The second component is the 3D simulation. It's purpose is the visualization of the simulated plant in the first place, so you get an idea, what the plant is doing. But the 3D simulation also uses a physics engine to simulate parts of the system directly. This is true for the material flow as well as for all physical sensors i.e. tactile, magnetic, optical, etc. Example: The signal of a proximity switch is generated because some object moves into the detection area of that particular sensor.

This has two advantages; First off, the simulation reacts to errors in the system in a realistic manner. For example, collisions of system components can be simulated. Also, the development effort for the simulation of material flow is very low and makes the simulation easily extensible. In other words: I can easily and quickly provice new content for you to work with.

Panel simulator

The last component is a small program which simulates the typical, electromechanical control panels of machinery. It provides you with a neat, graphical user interface that shows buttons and indicator lights, so you do not have to make them on your own in the control software. This also means you have some realistic way of mapping your software to that "hardware". Exactly the same way it would be in a real system.


Simulation setup

After extracting the simulation files, place them somewhere on your file system. There is no need for more installation procedurs. It just works. The only thing you have to do is entering the path to the 3D simulation's executable.

As shown in the architecture overview, the real-time simulation and your code will run in the same TwinCAT runtime, but in different tasks. All of this is already prepared in the template project. Therefore, it's a good idea to use that as a starting point for your programming.

When you open the template project, you will see two sub-projects, as shown below:

Template project structure

The first one is the real-time simulation. It consists of only one line of code that calls the actual simulation code that resides in a precompiled library.

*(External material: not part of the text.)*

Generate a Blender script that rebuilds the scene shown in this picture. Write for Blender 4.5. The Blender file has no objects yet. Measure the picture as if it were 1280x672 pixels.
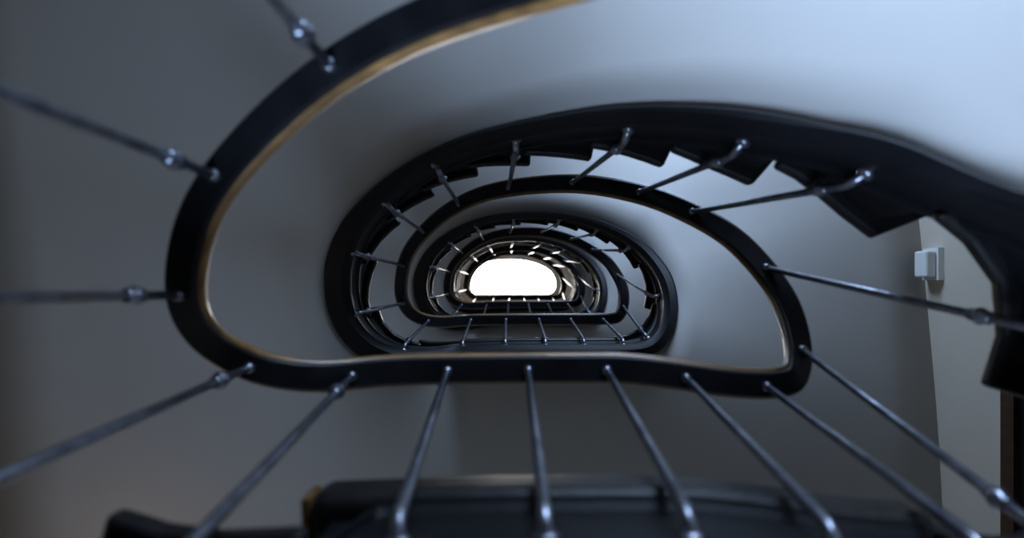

The other one is a (nearly) empty PLC project, where you can go crazy with your coding. It only has the default MAIN program in it. This contains one string variable where the path to the 3D simulation executable is stored:

 

Path selection

Enter the path that is correct for your system and rebuild the complete solution using Build → Rebuild.


Using the simulation

To start your code and the simulation, activate the configuration via TwinCAT → Activate Configuration. Subsequently, a message box will ask you, if TwinCAT shall go into run mode. Confirm this.

Starting TwinCAT

Now all the real-time stuff is working. Afterwards, you have to load and start the two PLC projects. To do so, choose one of them (1) as shown in the picture and click Login (2).

PLC project selection

It is possible that you are asked if the according application shall be created, if it is not existing yet. Confirm this. As soon as the code has been compiled and loaded, start it's execution with Run (3).

Run command

Repeat these steps for the remaining project. When you have completed these steps for the simulation project, the 3D simulation will start automatically. Now you can start the panel simulator from the appropriate directory and start testing your code.